Read this if: You want a calming, thoughtful, low-pressure book that feels like taking a deep breath.
Best for pure reading pleasure
Book Lovers — Emily Henry
Why it belongs: Not every book that brings you back to reading has to be profound. Sometimes it just has to be fun. Book Lovers is witty, polished, romantic, and full of publishing-world charm. Emily Henry knows how to make pages turn, which is exactly what many lapsed readers need: the feeling of wanting to pick the book back up. It is also a useful reminder that reading for pleasure is not a lesser form of reading. A clever, emotionally satisfying romance can be the book that gets you back into the habit.
Read this if: You want something funny, romantic, sharp, and easy to keep reading.
Reading path
How to move through this list
- Make reading feel kind again: start with Dear Reader or 84, Charing Cross Road.
- Choose warmth: read The Reading List or The Storied Life of A. J. Fikry if you want books about connection.
- Choose wonder: pick Piranesi if you want to be transported somewhere strange and beautiful.
- Choose comfort or fun: go to A Psalm for the Wild-Built for calm, or Book Lovers for pure page-turning pleasure.
If you only read one
Start with 84, Charing Cross Road.
It is short, generous, funny, and almost completely free of pressure. It reminds you that books are not assignments.
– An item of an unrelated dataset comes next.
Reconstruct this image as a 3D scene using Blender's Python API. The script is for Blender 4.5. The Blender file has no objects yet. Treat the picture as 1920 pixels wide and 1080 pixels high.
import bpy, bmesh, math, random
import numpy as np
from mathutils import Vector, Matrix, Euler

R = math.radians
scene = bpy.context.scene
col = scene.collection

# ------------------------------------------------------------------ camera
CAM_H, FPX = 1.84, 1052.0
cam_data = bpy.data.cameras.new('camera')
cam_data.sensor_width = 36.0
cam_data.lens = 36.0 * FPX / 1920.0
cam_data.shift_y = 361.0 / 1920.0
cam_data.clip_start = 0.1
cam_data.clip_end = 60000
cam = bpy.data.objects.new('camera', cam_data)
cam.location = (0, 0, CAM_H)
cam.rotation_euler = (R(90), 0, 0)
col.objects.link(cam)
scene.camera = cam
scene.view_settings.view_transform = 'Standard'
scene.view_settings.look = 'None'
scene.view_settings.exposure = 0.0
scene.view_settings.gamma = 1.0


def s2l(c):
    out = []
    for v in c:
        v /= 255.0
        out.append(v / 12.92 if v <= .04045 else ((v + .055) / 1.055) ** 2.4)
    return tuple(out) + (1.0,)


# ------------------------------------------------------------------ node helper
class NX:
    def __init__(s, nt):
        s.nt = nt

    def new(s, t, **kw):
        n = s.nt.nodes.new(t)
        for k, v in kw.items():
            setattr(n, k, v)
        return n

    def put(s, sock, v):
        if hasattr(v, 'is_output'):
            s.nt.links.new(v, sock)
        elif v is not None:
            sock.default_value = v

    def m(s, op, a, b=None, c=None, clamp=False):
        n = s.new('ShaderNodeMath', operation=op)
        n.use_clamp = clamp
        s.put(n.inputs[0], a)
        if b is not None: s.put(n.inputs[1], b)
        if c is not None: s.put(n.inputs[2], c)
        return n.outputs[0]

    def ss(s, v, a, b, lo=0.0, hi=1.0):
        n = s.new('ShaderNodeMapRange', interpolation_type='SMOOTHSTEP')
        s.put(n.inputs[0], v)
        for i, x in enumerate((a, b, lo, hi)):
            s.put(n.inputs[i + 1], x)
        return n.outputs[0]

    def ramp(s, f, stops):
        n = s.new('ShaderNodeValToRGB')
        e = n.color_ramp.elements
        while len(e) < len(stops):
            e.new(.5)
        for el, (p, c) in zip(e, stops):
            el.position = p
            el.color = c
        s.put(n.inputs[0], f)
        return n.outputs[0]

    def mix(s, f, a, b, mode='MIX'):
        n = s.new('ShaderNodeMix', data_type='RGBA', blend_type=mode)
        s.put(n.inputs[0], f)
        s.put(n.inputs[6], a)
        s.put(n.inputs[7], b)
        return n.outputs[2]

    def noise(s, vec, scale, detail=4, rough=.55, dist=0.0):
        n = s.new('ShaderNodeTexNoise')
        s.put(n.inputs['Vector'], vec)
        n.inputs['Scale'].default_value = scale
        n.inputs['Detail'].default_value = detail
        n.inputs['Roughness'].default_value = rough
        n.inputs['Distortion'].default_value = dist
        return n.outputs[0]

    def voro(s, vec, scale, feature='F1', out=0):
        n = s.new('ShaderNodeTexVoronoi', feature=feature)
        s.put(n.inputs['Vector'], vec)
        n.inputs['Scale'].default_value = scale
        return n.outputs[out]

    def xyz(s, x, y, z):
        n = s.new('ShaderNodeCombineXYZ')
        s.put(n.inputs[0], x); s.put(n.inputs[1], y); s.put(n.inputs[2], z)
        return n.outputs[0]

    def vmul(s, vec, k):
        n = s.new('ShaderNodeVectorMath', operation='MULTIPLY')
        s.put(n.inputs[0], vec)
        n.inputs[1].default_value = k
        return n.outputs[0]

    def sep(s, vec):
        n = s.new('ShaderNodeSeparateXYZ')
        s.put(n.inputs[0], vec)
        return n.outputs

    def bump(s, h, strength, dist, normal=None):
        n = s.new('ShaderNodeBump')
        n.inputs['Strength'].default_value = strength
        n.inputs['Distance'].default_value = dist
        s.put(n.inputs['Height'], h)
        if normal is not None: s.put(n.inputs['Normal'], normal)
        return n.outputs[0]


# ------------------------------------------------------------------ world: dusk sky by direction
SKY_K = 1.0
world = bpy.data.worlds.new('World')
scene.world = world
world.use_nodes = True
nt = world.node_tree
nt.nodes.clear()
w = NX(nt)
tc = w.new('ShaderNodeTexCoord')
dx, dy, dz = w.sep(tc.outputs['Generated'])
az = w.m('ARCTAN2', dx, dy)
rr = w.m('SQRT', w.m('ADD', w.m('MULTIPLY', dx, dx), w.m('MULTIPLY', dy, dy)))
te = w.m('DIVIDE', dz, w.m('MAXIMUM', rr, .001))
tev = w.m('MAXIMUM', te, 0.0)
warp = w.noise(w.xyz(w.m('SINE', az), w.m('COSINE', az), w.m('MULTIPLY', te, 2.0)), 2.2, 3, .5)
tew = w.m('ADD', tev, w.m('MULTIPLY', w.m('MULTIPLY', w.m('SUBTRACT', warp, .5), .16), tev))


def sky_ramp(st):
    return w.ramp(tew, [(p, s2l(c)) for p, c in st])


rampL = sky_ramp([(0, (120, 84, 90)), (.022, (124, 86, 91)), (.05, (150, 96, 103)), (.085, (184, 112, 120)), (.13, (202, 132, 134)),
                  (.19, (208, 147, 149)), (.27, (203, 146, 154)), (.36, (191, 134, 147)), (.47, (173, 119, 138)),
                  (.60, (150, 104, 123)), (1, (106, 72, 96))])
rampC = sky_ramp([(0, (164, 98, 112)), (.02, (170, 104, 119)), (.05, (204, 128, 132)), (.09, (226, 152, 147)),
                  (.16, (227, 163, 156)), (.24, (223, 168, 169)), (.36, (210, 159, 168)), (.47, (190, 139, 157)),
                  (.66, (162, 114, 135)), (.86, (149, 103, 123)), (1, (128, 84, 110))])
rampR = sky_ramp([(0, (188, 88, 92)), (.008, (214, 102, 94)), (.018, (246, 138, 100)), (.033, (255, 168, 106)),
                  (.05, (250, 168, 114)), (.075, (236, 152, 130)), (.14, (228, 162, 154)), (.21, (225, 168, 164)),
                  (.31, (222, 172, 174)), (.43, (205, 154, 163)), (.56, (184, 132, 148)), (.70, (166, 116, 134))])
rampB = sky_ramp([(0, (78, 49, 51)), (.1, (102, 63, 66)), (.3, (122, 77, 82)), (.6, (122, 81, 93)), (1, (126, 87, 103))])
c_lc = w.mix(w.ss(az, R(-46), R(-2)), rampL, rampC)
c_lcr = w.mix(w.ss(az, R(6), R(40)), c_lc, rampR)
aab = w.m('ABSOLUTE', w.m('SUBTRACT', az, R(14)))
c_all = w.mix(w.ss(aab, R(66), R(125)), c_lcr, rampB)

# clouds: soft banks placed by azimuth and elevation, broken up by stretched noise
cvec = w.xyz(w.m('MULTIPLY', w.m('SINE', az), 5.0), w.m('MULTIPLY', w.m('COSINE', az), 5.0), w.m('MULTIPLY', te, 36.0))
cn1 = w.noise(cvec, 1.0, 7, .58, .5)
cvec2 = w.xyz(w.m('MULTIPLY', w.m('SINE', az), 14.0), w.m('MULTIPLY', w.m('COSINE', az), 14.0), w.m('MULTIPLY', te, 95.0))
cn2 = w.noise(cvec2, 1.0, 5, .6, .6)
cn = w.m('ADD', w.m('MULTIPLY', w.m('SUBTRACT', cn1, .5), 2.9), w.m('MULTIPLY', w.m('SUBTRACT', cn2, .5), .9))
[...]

They are letters across time, little acts of attention, and sometimes the beginning of unexpected friendship.
After that, choose based on what kind of reader you want to become again: Dear Reader if you want bookish comfort, Piranesi if you want wonder, A Psalm for the Wild-Built if you want calm, The Reading List if you want emotional warmth, and Book Lovers if you simply want to have fun.